Ulusal Birlik Partisi (UBP) Lefkoşa Milletvekili Ersin Tatar, Rum ve Yunan yetkililerin açıklamalarının  Kıbrıs Türkü açısından hiç de  olumlu gelişmeler olduğunu göstermediğini ifade etti.

UBP Lefkoşa Milletvekili Ersin Tatar, yaptığı yazılı açıklamada,  Yunanistan Dışişleri Bakanı’nın,  Cumhurbaşkanı Mustafa  Akıncı için “O Türk, ya da Kıbrıslı Türk değil Kıbrıslıdır” diyerek, görüşmelerde ilerleme sağlanmasını buna bağlamasının mutlaka yanıtlanması gereken sözler olduğunu kaydetti.

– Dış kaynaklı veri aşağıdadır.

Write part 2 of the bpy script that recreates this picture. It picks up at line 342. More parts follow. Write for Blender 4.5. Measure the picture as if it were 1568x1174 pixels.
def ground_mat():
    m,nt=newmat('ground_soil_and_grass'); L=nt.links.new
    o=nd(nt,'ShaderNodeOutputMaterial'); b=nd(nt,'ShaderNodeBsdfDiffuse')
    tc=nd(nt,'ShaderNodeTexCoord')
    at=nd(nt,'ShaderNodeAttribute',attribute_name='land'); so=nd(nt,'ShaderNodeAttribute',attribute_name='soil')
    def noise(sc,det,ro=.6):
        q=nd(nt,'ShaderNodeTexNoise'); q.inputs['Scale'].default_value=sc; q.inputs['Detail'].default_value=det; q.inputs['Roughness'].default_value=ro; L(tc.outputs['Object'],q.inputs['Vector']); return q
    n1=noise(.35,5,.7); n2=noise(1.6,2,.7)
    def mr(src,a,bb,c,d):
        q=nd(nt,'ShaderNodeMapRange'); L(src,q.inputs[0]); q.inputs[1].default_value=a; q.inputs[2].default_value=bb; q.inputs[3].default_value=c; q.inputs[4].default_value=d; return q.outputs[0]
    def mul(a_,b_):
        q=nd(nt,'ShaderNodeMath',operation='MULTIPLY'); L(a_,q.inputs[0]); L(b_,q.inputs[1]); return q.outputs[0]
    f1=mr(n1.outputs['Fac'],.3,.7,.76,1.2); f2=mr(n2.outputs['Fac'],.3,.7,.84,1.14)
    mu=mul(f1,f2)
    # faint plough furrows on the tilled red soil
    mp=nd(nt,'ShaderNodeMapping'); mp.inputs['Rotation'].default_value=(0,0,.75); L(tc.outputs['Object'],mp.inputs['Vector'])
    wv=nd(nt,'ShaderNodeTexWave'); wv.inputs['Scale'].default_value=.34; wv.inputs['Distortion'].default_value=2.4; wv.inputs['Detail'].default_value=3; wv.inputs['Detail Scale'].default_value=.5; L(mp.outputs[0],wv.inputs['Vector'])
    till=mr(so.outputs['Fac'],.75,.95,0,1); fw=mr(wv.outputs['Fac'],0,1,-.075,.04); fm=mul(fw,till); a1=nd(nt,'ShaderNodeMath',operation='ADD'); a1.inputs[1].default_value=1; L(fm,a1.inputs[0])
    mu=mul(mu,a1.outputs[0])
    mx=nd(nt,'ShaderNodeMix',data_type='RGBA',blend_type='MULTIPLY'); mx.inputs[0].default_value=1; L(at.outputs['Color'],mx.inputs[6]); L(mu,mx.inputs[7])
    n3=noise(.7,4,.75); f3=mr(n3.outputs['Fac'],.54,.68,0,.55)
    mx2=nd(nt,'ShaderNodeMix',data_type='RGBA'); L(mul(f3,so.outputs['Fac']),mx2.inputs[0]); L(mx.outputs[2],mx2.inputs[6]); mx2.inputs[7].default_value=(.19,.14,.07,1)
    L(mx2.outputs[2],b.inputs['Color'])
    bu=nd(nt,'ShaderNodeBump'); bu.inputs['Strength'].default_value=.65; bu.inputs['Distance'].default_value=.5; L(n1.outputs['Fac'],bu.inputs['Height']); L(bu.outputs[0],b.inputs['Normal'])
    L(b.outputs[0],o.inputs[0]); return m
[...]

Ersin Tatar, Cumhurbaşkanı Akıncı’yı “yalpalamayı bırakarak, Türkiye’nin etkin ve fiili garantisinin devamı, iki kesimlilik, varılacak antlaşmanın Avrupa Birliği hukuku haline geleceği, yönetim  ve güç paylaşımı, mülkiyet, toprak gibi konuların Kıbrıs Türkü’nün Ada’daki varlığını ve güvenliğini en küçük bir şekilde tehlikeye atmayacak biçimde sonuçlandırılmaya çalışıldığını halka açıklamaya” davet etti.

Tatar, açıklamasında şunları kaydetti:

“Yunanistan Dışişleri Bakanı Nikos Koças’ın Yunan Parlamentosu Ulusal Güvenlik ve Dış Politika Komitesi’neki konuşmasında Kıbrıs konusunda önemli iddialarda bulundu. Yunanistan Dışişleri Bakanlığı resmi internet sayfasında yer alan konuşmasında, Kıbrıs konusundaki görüşmelerde ilerleme olduğunu iddia etti ve bunu Kuzey Kıbrıs Türk Cumhuriyeti Cumhurbaşkanı Sayın Mustafa Akıncı’nın bir Türk ya da Kıbrıslı Türk değil, Kıbrıslı olmasına bağladı. Bana göre Koças’ın bu konuşması mutlaka gerektiği gibi yanıtlanmalı ve Sayın Akıncı kendisinin Kuzey Kıbrıs Türk Cumhuriyeti Cumhurbaşkanı olduğu gerçeğini Yunan Cumhurbaşkanı’na mutlaka anımsatmalıdır”

Tatar, Yunan Dışişleri Bakanı’nın  aynı konuşmasında, Türkiye’nin etkin ve fiili garantisine de şiddetle saldırdığını  ve asla devam edemeyeceğini öne sürdüğünü belirtti.

Rum lider Nikos Anastasiadis gibi Yunan Dışişleri Bakanı’nın  da, iki bölgeliliğin asla serbest dolaşım, serbest yerleşim, serbest mülk edinme ve serbest iş kurma haklarını engelleyemeyeceğini, doğal olarak da Kıbrıs Türk Kurucu Devleti sınırları içinde yaşayan Rumların bunlara yerel kuruluş organları dahil tüm seçimlerde seçme ve seçilme haklarına sahip olacaklarını ileri sürmekte olduğuna değinen Tatar şunları kaydetti:

“Bu da şu demektir; Rumlar olası bir antlaşmada fiiliyatta Güney Kıbrıs’ta tamamen Rumlardan oluşacak bir devlet sahibi olmalarının yanı sıra Kuzey’de de önemli bir ekonomik, sosyal, siyasal güce sahip olma hakkını elde edecekler. Yani, gün gele egemenliklerini tüm adaya yayma şansına sahip olacaklar. Yani, hayal ettikleri gibi 1974 öncesine dönüş için kapıyı açmış olacaklar”

“Bu noktada iş başa düşmüştür” diyen Tatar  Kıbrıs Türk halkının her şeyi bir tarafa bırakıp, birlik beraberlik içinde ekonomik ve sosyal haklarına, güvenliğine, egemenliğine sahip çıkması  gerektiğini . Rum ve Yunan yetkililerin açıklamalarına göre gidişatın Kıbrıslı Türkler açısından iyi olmadığını kaydetti.